Monjas como María de la Visitación, conocida como la monja de Lisboa, fue uno de los grandes fraudes de la iglesia católica.

Las llagas de Cristo generaron en la Iglesia una serie de personajes que buscaron imitarlas, cortándose con cuchillos o pintándose el cuerpo. Sin embargo, la Iglesia las considera como verdaderas manifestaciones de la divinidad.

A los 35 años, María era la monja más famosa de Europa, y la más poderosa en su país. La Inquisición y el Vaticano se habían mostrado diligentes en avalar su santidad, decisión, como siempre, más política que otra cosa: unas décadas antes, Martín Lutero había pegado sus tesis en la puerta de la Iglesia del Palacio de Wittenberg, y había desencadenado la revolución protestante. En menos de treinta años, la Iglesia católica había perdido a casi la mitad de sus feligreses, y necesitaba de manera urgente una figura capaz de reunirlos de nuevo y conducirlos de vuelta a la verdadera fe.

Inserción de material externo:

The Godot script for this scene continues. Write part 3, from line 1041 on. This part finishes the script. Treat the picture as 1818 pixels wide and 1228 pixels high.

La Monja de Lisboa era una herramienta política, paradójicamente, hasta que decidió inmiscuirse en los asuntos políticos de su país. Consciente de su poder, anunció en público su desacuerdo con el reino de Felipe II sobre Portugal, corona que le pertenecía a la familia de Braganza.

Ante la conmoción que generó, al despertar el sentimiento patriótico de medio Portugal, con su heredero genuino al trono exiliado en Inglaterra, protegido por la reina Isabel, la mayor enemiga del Vaticano, el Papa decidió que la Monja había hecho suficientes milagros. Convocada de nuevo ante la Inquisición, dispuesta a dar su testimonio de siempre, María fue sorprendida por dos encargados que la desnudaron en vez de interrogarla, y con un estropajo restregaron sus llagas hasta que cayeron, diluidas sobre las piedras del piso. Entonces la monja cayó también, destruida, e imploró perdón.

Las llagas de la corona y el costado se las hacía de noche con un cuchillo. Las de los pies y las manos se las había pintado. No lo había hecho por honrar al demonio, sino por honrar a Dios, por ser una monja ejemplar, que convocara a miles de fieles a su alrededor, para gloria de la Iglesia, y no de ella. Los obispos no la escucharon, porque para entonces, con la Contrarreforma en marcha, ya no la necesitaban. La condenaron al encierro vitalicio y al silencio total, a comer del suelo los sobrados de la semana de sus hermanas, quienes al entrar al refectorio tenían que pisarla, tres veces al día, una por una.

Cristo no le había atribuido su dolor a la Monja de Lisboa, pero ella se lo había atribuido a sí misma, y su anorexia era real, y sus suplicios eran reales, y la sangre de algunas de sus llagas era real también. ¿Cuál es, en realidad, la diferencia?